La norme recommande ce qui suit : lors de la conception technique d’une nouvelle infrastructure, les aînés locaux devraient être consultés sur le comportement des barrages de neige pendant les crues printanières, et sur des variables comme les hauteurs des accumulations de neige, la hauteur des berges, la hauteur et le débit de la rivière, ainsi que les vents dominants.

Enfin, la norme recommande une approche proactive d’adaptation aux changements climatiques. Il est important que les incertitudes concernant le climat futur ne se transforment pas en obstacle aux mesures visant à réduire les risques liés aux changements climatiques et qu’elles ne conduisent pas à l’inaction. Alors que les incertitudes concernant les charges environnementales futures prévues pendant le cycle de vie d’une nouvelle infrastructure peuvent constituer un défi important, elles ne devraient pas freiner la conception des bâtiments en tenant compte des changements futurs associés au vent, à la neige et à d’autres événements climatiques. En réalité, les coûts et les risques en matière de responsabilité découlant de l’inaction ou d’une action tardive seront probablement beaucoup plus élevés.

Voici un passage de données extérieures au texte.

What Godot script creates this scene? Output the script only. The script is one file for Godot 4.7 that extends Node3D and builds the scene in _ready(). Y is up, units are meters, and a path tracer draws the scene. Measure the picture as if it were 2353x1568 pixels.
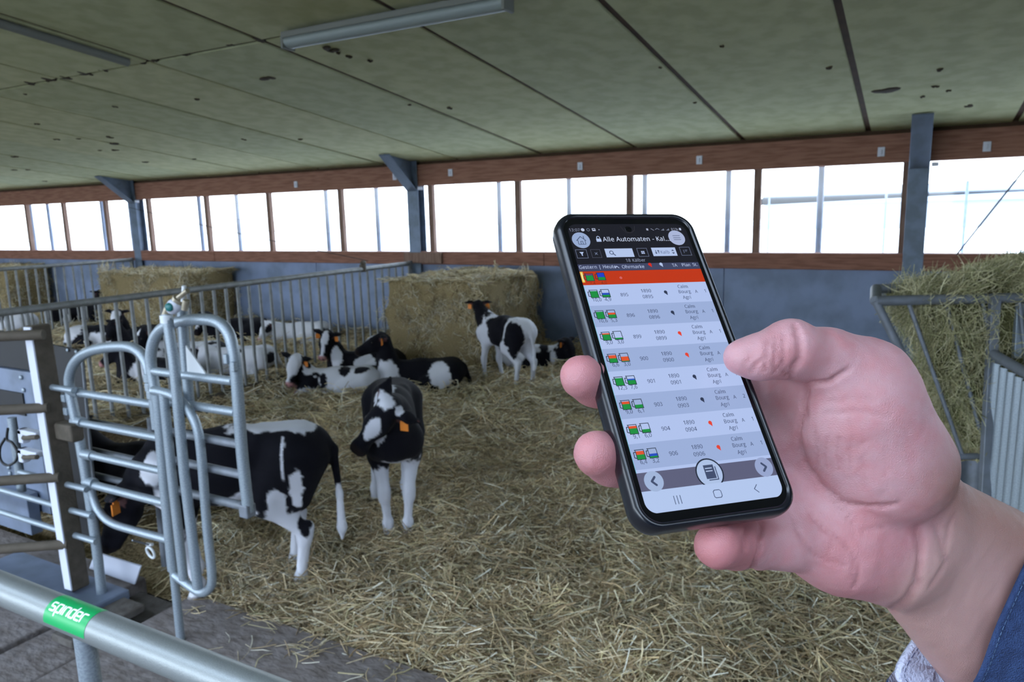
extends Node3D
# A calf barn seen over a phone held in one hand. x runs along the back wall, -z points towards it, y is up, metres.
# The straw bed and the concrete kerb lie at about y = 0, the camera stands at (0, 1.7, 0).

const FOCAL := 1678.5                      # focal length in pixels of the 2353 x 1568 frame
const EYE := Vector3(0, 1.7, 0)
const WALL := -8.2                         # inner face of the back wall
var cam_basis := Basis()
var M := {}                                # materials
var used := {}                             # names taken at top level
var noise := FastNoiseLite.new()
var rough := FastNoiseLite.new()

func _ready():
	# ---------------------------------------------------------------- camera, sky, exposure
	var cam := Camera3D.new()
	cam.name = "camera"
	cam.fov = rad_to_deg(2.0 * atan(784.0 / FOCAL))
	cam.position = EYE
	cam.rotation_degrees = Vector3(-9.97, 28.83, -1.46)
	cam.near = 0.02
	cam.far = 400.0
	var lens := CameraAttributesPhysical.new()
	lens.frustum_focal_length = 24.0
	lens.frustum_focus_distance = 0.35
	lens.exposure_aperture = 26.0
	lens.frustum_near = 0.02
	lens.frustum_far = 400.0
	cam.attributes = lens
	add_child(cam)
	cam.fov = rad_to_deg(2.0 * atan(784.0 / FOCAL))
	cam.current = true
	cam_basis = cam.basis
	var sky_mat := ProceduralSkyMaterial.new()
	sky_mat.sky_top_color = Color(0.82, 0.9, 1.0)
	sky_mat.sky_horizon_color = Color(0.9, 0.95, 1.0)
	sky_mat.ground_horizon_color = Color(0.62, 0.64, 0.66)
	sky_mat.ground_bottom_color = Color(0.5, 0.52, 0.54)
	sky_mat.sun_angle_max = 0.0
	sky_mat.energy_multiplier = SKY
	var sky := Sky.new()
	sky.sky_material = sky_mat
	var env := Environment.new()
	env.background_mode = Environment.BG_SKY
	env.sky = sky
	env.tonemap_mode = Environment.TONE_MAPPER_LINEAR
	env.tonemap_exposure = 1.0
	env.sdfgi_enabled = true
	env.ssao_enabled = true
	env.ssil_enabled = true
	var we := WorldEnvironment.new()
	we.name = "daylight"
	we.environment = env
	add_child(we)
	# ---------------------------------------------------------------- the place, then the things in it
	noise.seed = 11
	noise.frequency = 1.0
	noise.fractal_octaves = 3
	rough.seed = 5
	rough.frequency = 1.0
	rough.fractal_octaves = 2
	materials()
	barn()
	ground()
	fences()
	bales()
	stalls()
	front_rail()
	hay_rack()
	calves()
	phone()
	hand()

const SKY := 8.3

# ==================================================================== pixels to points
func ray(px: float, py: float) -> Vector3:
	return cam_basis * Vector3((px - 1176.5) / FOCAL, (784.0 - py) / FOCAL, -1.0)

func on_y(px: float, py: float, h := 0.0) -> Vector3:
	var r := ray(px, py)
	return EYE + r * ((h - EYE.y) / r.y)

func on_z(px: float, py: float, z: float) -> Vector3:
	var r := ray(px, py)
	return EYE + r * (z / r.z)

func on_x(px: float, py: float, x: float) -> Vector3:
	var r := ray(px, py)
	return EYE + r * (x / r.x)

func deep(px: float, py: float, d: float) -> Vector3:
	return EYE + ray(px, py) * d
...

Certaines approches d’adaptation proactives sont possibles, faisant appel au jugement technique. Il s’agit notamment des approches suivantes :

  • Investir sans ou avec peu de regrets pour actualiser ou atténuer les incertitudes et améliorer la précision des charges actuelles de vent et de neige au niveau local afin de renforcer la résilience des nouvelles infrastructures dans le futur.
  • Renforcer les facteurs de sécurité (ou ajouter un facteur d’adaptation aux changements climatiques) pour les charges environnementales.
  • Augmenter les périodes de retour des charges de vent et de neige utilisées pour la conception.
  • Planifier l’adaptation progressive aux augmentations futures des charges dues au vent et à la neige grâce à des rénovations planifiées.